The ‘Walk-Score’

As I work on the foot-path project and write out my umpteenth article on car-free cities I stumbled upon the delightfully compiled and thoroughly analysed walk-score of various cities. While we are all rightly worried about the financial prowess of our cities through very important figures of GDP and the like, also worrying about the escalating fuel prices and war-ridden oil bearing countries this is a score one may want to take a look at.

In regard to sustainability of our cities, transportation guzzles our planet’s resources while at the same time polluting our atmosphere. In terms of space, road networks take away about 30% of land space. Facing high environmental issues from food security to acute power shortage and over that lifestyle disorders we may want to introduce into our lives a few changes that may target many an issue at a time. One of it is walking. While I agree that one cannot possible walk everywhere, we could build our essential life around a walk-able radius. Even mass transit options when coupled with walking or biking across is much lighter on the overall environmental damage.

Some cities with winning walk-scores provide a lively example.


The top five of my list are:

1. New York City, America

This isnt so surprising. With a population density of over 26ooo persons per square mile NYC is the best example there is to a city being walk-able. The city with a population of over 8 million garners a walk score of 87.6

Lessons to learn? Mass Transit subways, match-box style living, tree-lined avenues, footpaths and a walking population!


2. Florence, Italy

Though walkscore has not gone down to listing cities apart from the United States, Australia and Canada, I would vouch for this steeped in art city of Florence.
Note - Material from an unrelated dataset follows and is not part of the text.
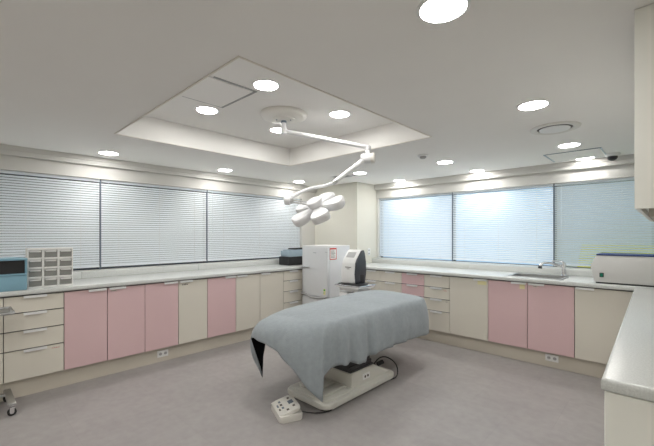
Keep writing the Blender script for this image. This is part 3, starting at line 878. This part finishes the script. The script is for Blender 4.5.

Lessons to learn? Banning the car on majority of their roads, cobble-stone streets, making sure cars are not allowed or if they are, they don’t fit! Blaring a horn in this city is calling for social suicide!


3. Paris, France

Though the French are not so judgmental on your choosing to drive, allowing one to drive close by the Louvre or the ton of other national monuments they simply make walking and taking the public transportation so very convenient and chic with beautifully wide sidewalks that are dramatic every time of the year making one a fool to not choose to walk.
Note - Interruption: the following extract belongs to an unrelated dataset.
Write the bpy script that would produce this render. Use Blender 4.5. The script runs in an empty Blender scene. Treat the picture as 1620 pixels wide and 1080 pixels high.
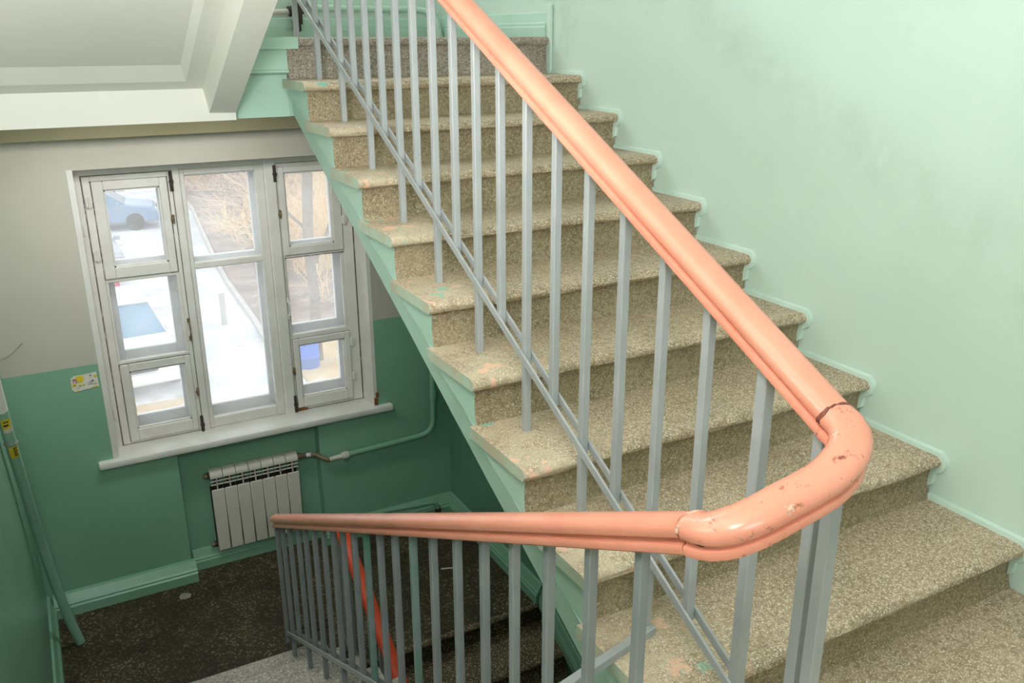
import bpy, bmesh, math, random
from mathutils import Vector, Matrix, noise

random.seed(7)
sc = bpy.context.scene
COL = sc.collection

# ------------------------------------------------------------------ camera
cam_d = bpy.data.cameras.new('camera')
cam_d.sensor_width = 36.0
cam_d.lens = 30.845
cam_d.clip_start = 0.05
cam_d.clip_end = 500
cam = bpy.data.objects.new('camera', cam_d)
COL.objects.link(cam)
yaw, pitch, roll = 0.5024, -0.3342, -0.0018
fw = Vector((math.sin(yaw) * math.cos(pitch), math.cos(yaw) * math.cos(pitch), math.sin(pitch)))
rt = fw.cross(Vector((0, 0, 1))).normalized()
up = rt.cross(fw)
rt2 = rt * math.cos(roll) + up * math.sin(roll)
up2 = -rt * math.sin(roll) + up * math.cos(roll)
mat = Matrix((rt2, up2, -fw)).transposed().to_4x4()
mat.translation = Vector((-1.0111, -3.8247, 0.0528))
cam.matrix_world = mat
sc.camera = cam

# ------------------------------------------------------------------ world, lamps, exposure
sc.view_settings.view_transform = 'Standard'
sc.view_settings.look = 'None'
sc.view_settings.exposure = 0.0
sc.view_settings.gamma = 1.0
sc.view_settings.use_curve_mapping = False

world = bpy.data.worlds.new('overcast_sky')
sc.world = world
world.use_nodes = True
wn = world.node_tree.nodes
wl = world.node_tree.links
bg = wn['Background']
tc = wn.new('ShaderNodeTexCoord')
sep = wn.new('ShaderNodeSeparateXYZ')
rmp = wn.new('ShaderNodeValToRGB')
rmp.color_ramp.elements[0].position = 0.0
rmp.color_ramp.elements[0].color = (1.0, 0.99, 0.97, 1)
rmp.color_ramp.elements[1].position = 0.6
rmp.color_ramp.elements[1].color = (0.95, 0.97, 1.0, 1)
wl.new(tc.outputs['Generated'], sep.inputs[0])
wl.new(sep.outputs['Z'], rmp.inputs[0])
wl.new(rmp.outputs[0], bg.inputs['Color'])
bg.inputs['Strength'].default_value = 2.2


def area_lamp(name, loc, target, sx, sy, power, col):
    d = bpy.data.lights.new(name, 'AREA')
    d.shape = 'RECTANGLE'
    d.size, d.size_y = sx, sy
    d.energy = power
    d.color = col
    o = bpy.data.objects.new(name, d)
    COL.objects.link(o)
    o.location = loc
    o.rotation_euler = (Vector(target) - Vector(loc)).to_track_quat('-Z', 'Y').to_euler()
    return o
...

Lessons to learn? Make walking convenient, walking as a way to stay chic, make the scenery pretty and tie the benefits of walking to life.


4. San Francisco

Great weather coupled with an easy attitude to life makes San Francisco great for walking about irrespective of the rolling hills that the city is built on. Having a tram to hop on anytime seals the deal!

Lesson to learn? Excellent public transit, great sites, large number of walking commuters, activity lined streets and moreover great weather helps! The city also boasts of the most number of parks and points of interest per square mile.


5. Venice

The best way to force people into walking? Make sure there is no place, absolutely no place for an automobile! And coming up with other rather strenuous ways to commute, making walking the easiest mode of transportation to get by, considering navigating the canals by boat could be a real challenge.

Lessons to learn? Now really make sure there is no place for the automobile! Considering a city as an island thereby fixing the radius extent could also help. In effect a city cannot be allowed to grow beyond a certain point.


Which city would inspire you to ditch the car and take a walk?



“God made us walking animals, pedestrians. As a fish needs to swim, a bird to fly, a deer to run, we need to walk, not in order to survive, but to be happy.”

– Enrique Peñalosa, former mayor of Bogotá, Colombia.